## START DATA SEGMENT
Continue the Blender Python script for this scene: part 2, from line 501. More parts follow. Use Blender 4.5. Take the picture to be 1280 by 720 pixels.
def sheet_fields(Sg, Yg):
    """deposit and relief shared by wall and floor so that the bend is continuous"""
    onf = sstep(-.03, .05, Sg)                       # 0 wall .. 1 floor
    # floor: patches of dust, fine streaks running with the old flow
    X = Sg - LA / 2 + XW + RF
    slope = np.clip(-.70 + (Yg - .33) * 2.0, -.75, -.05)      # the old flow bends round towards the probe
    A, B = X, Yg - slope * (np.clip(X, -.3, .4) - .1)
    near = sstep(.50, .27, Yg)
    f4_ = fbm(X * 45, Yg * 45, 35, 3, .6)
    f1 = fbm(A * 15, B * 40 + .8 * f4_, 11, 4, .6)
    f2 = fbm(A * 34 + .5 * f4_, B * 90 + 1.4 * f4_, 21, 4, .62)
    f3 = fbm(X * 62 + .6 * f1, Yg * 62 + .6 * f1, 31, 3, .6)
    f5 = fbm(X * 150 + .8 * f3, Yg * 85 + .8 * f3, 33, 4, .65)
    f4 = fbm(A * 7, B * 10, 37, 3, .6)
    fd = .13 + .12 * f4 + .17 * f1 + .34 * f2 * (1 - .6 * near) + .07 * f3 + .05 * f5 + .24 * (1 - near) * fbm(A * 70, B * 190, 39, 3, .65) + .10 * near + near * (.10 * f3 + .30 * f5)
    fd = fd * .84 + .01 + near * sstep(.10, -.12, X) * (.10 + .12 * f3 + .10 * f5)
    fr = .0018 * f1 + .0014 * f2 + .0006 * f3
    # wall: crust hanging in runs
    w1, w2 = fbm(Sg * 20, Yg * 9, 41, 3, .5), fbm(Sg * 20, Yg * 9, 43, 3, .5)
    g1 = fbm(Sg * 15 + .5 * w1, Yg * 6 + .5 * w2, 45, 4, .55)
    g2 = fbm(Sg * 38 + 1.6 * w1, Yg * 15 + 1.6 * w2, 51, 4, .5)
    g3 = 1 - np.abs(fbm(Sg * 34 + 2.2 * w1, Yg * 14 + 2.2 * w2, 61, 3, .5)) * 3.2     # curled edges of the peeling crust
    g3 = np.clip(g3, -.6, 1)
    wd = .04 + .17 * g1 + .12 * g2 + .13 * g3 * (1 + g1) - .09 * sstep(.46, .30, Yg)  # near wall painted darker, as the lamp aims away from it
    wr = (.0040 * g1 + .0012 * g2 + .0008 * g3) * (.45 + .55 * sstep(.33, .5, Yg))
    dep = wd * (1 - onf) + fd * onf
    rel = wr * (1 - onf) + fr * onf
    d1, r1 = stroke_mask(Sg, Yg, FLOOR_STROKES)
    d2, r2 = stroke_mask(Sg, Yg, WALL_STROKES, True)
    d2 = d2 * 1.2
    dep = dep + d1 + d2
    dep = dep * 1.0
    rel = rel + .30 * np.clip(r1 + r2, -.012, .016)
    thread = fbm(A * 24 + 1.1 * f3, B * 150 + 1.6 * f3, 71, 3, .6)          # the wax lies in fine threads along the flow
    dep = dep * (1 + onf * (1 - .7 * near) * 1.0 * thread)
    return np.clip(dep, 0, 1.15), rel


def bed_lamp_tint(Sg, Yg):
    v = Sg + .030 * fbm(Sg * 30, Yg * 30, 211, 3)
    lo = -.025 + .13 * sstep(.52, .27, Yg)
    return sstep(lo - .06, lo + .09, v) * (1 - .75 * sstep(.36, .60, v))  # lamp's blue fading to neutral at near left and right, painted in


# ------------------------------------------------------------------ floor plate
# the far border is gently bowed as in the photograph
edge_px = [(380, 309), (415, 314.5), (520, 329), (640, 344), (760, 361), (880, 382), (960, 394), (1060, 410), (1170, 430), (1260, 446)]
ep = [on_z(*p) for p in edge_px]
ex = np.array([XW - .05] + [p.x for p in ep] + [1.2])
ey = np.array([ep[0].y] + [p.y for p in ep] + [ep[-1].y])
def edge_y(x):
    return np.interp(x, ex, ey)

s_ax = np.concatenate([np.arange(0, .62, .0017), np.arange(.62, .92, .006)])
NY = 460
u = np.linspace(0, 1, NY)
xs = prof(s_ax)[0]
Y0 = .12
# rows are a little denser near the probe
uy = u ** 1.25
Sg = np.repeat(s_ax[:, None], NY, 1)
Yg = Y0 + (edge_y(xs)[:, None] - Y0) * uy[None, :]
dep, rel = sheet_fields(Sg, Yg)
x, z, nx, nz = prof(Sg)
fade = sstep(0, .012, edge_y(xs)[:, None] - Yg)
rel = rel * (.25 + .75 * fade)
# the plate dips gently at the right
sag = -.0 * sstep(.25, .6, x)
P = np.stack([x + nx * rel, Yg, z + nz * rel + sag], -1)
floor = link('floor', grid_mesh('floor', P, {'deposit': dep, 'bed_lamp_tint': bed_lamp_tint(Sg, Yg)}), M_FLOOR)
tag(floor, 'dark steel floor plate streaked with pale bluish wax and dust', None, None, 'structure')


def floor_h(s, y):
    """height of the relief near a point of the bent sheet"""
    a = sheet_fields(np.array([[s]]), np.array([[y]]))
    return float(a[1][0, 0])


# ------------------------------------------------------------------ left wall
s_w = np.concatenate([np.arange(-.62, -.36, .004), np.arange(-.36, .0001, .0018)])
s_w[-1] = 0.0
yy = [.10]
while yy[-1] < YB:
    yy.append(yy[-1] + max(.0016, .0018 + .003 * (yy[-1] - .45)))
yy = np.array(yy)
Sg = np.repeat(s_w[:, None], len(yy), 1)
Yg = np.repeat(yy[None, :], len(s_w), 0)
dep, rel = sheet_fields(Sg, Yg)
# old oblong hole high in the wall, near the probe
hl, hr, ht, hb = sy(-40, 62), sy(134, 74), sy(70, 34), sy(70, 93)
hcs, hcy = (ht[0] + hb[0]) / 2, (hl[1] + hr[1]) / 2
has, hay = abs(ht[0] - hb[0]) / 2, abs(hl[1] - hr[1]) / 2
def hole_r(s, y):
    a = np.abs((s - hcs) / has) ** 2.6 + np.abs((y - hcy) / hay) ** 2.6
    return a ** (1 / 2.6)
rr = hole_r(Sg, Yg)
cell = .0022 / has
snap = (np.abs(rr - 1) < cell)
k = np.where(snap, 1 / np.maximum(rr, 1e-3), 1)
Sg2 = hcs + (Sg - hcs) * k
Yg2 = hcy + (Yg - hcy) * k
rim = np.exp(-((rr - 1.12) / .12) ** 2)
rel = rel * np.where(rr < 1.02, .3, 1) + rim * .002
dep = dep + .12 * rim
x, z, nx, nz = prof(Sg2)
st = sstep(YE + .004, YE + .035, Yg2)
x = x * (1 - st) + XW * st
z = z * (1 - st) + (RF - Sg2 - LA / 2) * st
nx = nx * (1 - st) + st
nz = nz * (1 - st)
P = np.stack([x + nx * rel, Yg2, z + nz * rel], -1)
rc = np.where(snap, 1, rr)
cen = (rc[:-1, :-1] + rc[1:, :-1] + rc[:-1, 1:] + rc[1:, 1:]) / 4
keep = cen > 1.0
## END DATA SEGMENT
*WHAT YOU WILL DO*
Quote each line above in full, word for word.

*RESPONSE TO THIS TASK*
Continue the Blender Python script for this scene: part 2, from line 501. More parts follow. Use Blender 4.5. Take the picture to be 1280 by 720 pixels.
def sheet_fields(Sg, Yg):
    """deposit and relief shared by wall and floor so that the bend is continuous"""
    onf = sstep(-.03, .05, Sg)                       # 0 wall .. 1 floor
    # floor: patches of dust, fine streaks running with the old flow
    X = Sg - LA / 2 + XW + RF
    slope = np.clip(-.70 + (Yg - .33) * 2.0, -.75, -.05)      # the old flow bends round towards the probe
    A, B = X, Yg - slope * (np.clip(X, -.3, .4) - .1)
    near = sstep(.50, .27, Yg)
    f4_ = fbm(X * 45, Yg * 45, 35, 3, .6)
    f1 = fbm(A * 15, B * 40 + .8 * f4_, 11, 4, .6)
    f2 = fbm(A * 34 + .5 * f4_, B * 90 + 1.4 * f4_, 21, 4, .62)
    f3 = fbm(X * 62 + .6 * f1, Yg * 62 + .6 * f1, 31, 3, .6)
    f5 = fbm(X * 150 + .8 * f3, Yg * 85 + .8 * f3, 33, 4, .65)
    f4 = fbm(A * 7, B * 10, 37, 3, .6)
    fd = .13 + .12 * f4 + .17 * f1 + .34 * f2 * (1 - .6 * near) + .07 * f3 + .05 * f5 + .24 * (1 - near) * fbm(A * 70, B * 190, 39, 3, .65) + .10 * near + near * (.10 * f3 + .30 * f5)
    fd = fd * .84 + .01 + near * sstep(.10, -.12, X) * (.10 + .12 * f3 + .10 * f5)
    fr = .0018 * f1 + .0014 * f2 + .0006 * f3
    # wall: crust hanging in runs
    w1, w2 = fbm(Sg * 20, Yg * 9, 41, 3, .5), fbm(Sg * 20, Yg * 9, 43, 3, .5)
    g1 = fbm(Sg * 15 + .5 * w1, Yg * 6 + .5 * w2, 45, 4, .55)
    g2 = fbm(Sg * 38 + 1.6 * w1, Yg * 15 + 1.6 * w2, 51, 4, .5)
    g3 = 1 - np.abs(fbm(Sg * 34 + 2.2 * w1, Yg * 14 + 2.2 * w2, 61, 3, .5)) * 3.2     # curled edges of the peeling crust
    g3 = np.clip(g3, -.6, 1)
    wd = .04 + .17 * g1 + .12 * g2 + .13 * g3 * (1 + g1) - .09 * sstep(.46, .30, Yg)  # near wall painted darker, as the lamp aims away from it
    wr = (.0040 * g1 + .0012 * g2 + .0008 * g3) * (.45 + .55 * sstep(.33, .5, Yg))
    dep = wd * (1 - onf) + fd * onf
    rel = wr * (1 - onf) + fr * onf
    d1, r1 = stroke_mask(Sg, Yg, FLOOR_STROKES)
    d2, r2 = stroke_mask(Sg, Yg, WALL_STROKES, True)
    d2 = d2 * 1.2
    dep = dep + d1 + d2
    dep = dep * 1.0
    rel = rel + .30 * np.clip(r1 + r2, -.012, .016)
    thread = fbm(A * 24 + 1.1 * f3, B * 150 + 1.6 * f3, 71, 3, .6)          # the wax lies in fine threads along the flow
    dep = dep * (1 + onf * (1 - .7 * near) * 1.0 * thread)
    return np.clip(dep, 0, 1.15), rel


def bed_lamp_tint(Sg, Yg):
    v = Sg + .030 * fbm(Sg * 30, Yg * 30, 211, 3)
    lo = -.025 + .13 * sstep(.52, .27, Yg)
    return sstep(lo - .06, lo + .09, v) * (1 - .75 * sstep(.36, .60, v))  # lamp's blue fading to neutral at near left and right, painted in


# ------------------------------------------------------------------ floor plate
# the far border is gently bowed as in the photograph
edge_px = [(380, 309), (415, 314.5), (520, 329), (640, 344), (760, 361), (880, 382), (960, 394), (1060, 410), (1170, 430), (1260, 446)]
ep = [on_z(*p) for p in edge_px]
ex = np.array([XW - .05] + [p.x for p in ep] + [1.2])
ey = np.array([ep[0].y] + [p.y for p in ep] + [ep[-1].y])
def edge_y(x):
    return np.interp(x, ex, ey)

s_ax = np.concatenate([np.arange(0, .62, .0017), np.arange(.62, .92, .006)])
NY = 460
u = np.linspace(0, 1, NY)
xs = prof(s_ax)[0]
Y0 = .12
# rows are a little denser near the probe
uy = u ** 1.25
Sg = np.repeat(s_ax[:, None], NY, 1)
Yg = Y0 + (edge_y(xs)[:, None] - Y0) * uy[None, :]
dep, rel = sheet_fields(Sg, Yg)
x, z, nx, nz = prof(Sg)
fade = sstep(0, .012, edge_y(xs)[:, None] - Yg)
rel = rel * (.25 + .75 * fade)
# the plate dips gently at the right
sag = -.0 * sstep(.25, .6, x)
P = np.stack([x + nx * rel, Yg, z + nz * rel + sag], -1)
floor = link('floor', grid_mesh('floor', P, {'deposit': dep, 'bed_lamp_tint': bed_lamp_tint(Sg, Yg)}), M_FLOOR)
tag(floor, 'dark steel floor plate streaked with pale bluish wax and dust', None, None, 'structure')


def floor_h(s, y):
    """height of the relief near a point of the bent sheet"""
    a = sheet_fields(np.array([[s]]), np.array([[y]]))
    return float(a[1][0, 0])


# ------------------------------------------------------------------ left wall
s_w = np.concatenate([np.arange(-.62, -.36, .004), np.arange(-.36, .0001, .0018)])
s_w[-1] = 0.0
yy = [.10]
while yy[-1] < YB:
    yy.append(yy[-1] + max(.0016, .0018 + .003 * (yy[-1] - .45)))
yy = np.array(yy)
Sg = np.repeat(s_w[:, None], len(yy), 1)
Yg = np.repeat(yy[None, :], len(s_w), 0)
dep, rel = sheet_fields(Sg, Yg)
# old oblong hole high in the wall, near the probe
hl, hr, ht, hb = sy(-40, 62), sy(134, 74), sy(70, 34), sy(70, 93)
hcs, hcy = (ht[0] + hb[0]) / 2, (hl[1] + hr[1]) / 2
has, hay = abs(ht[0] - hb[0]) / 2, abs(hl[1] - hr[1]) / 2
def hole_r(s, y):
    a = np.abs((s - hcs) / has) ** 2.6 + np.abs((y - hcy) / hay) ** 2.6
    return a ** (1 / 2.6)
rr = hole_r(Sg, Yg)
cell = .0022 / has
snap = (np.abs(rr - 1) < cell)
k = np.where(snap, 1 / np.maximum(rr, 1e-3), 1)
Sg2 = hcs + (Sg - hcs) * k
Yg2 = hcy + (Yg - hcy) * k
rim = np.exp(-((rr - 1.12) / .12) ** 2)
rel = rel * np.where(rr < 1.02, .3, 1) + rim * .002
dep = dep + .12 * rim
x, z, nx, nz = prof(Sg2)
st = sstep(YE + .004, YE + .035, Yg2)
x = x * (1 - st) + XW * st
z = z * (1 - st) + (RF - Sg2 - LA / 2) * st
nx = nx * (1 - st) + st
nz = nz * (1 - st)
P = np.stack([x + nx * rel, Yg2, z + nz * rel], -1)
rc = np.where(snap, 1, rr)
cen = (rc[:-1, :-1] + rc[1:, :-1] + rc[:-1, 1:] + rc[1:, 1:]) / 4
keep = cen > 1.0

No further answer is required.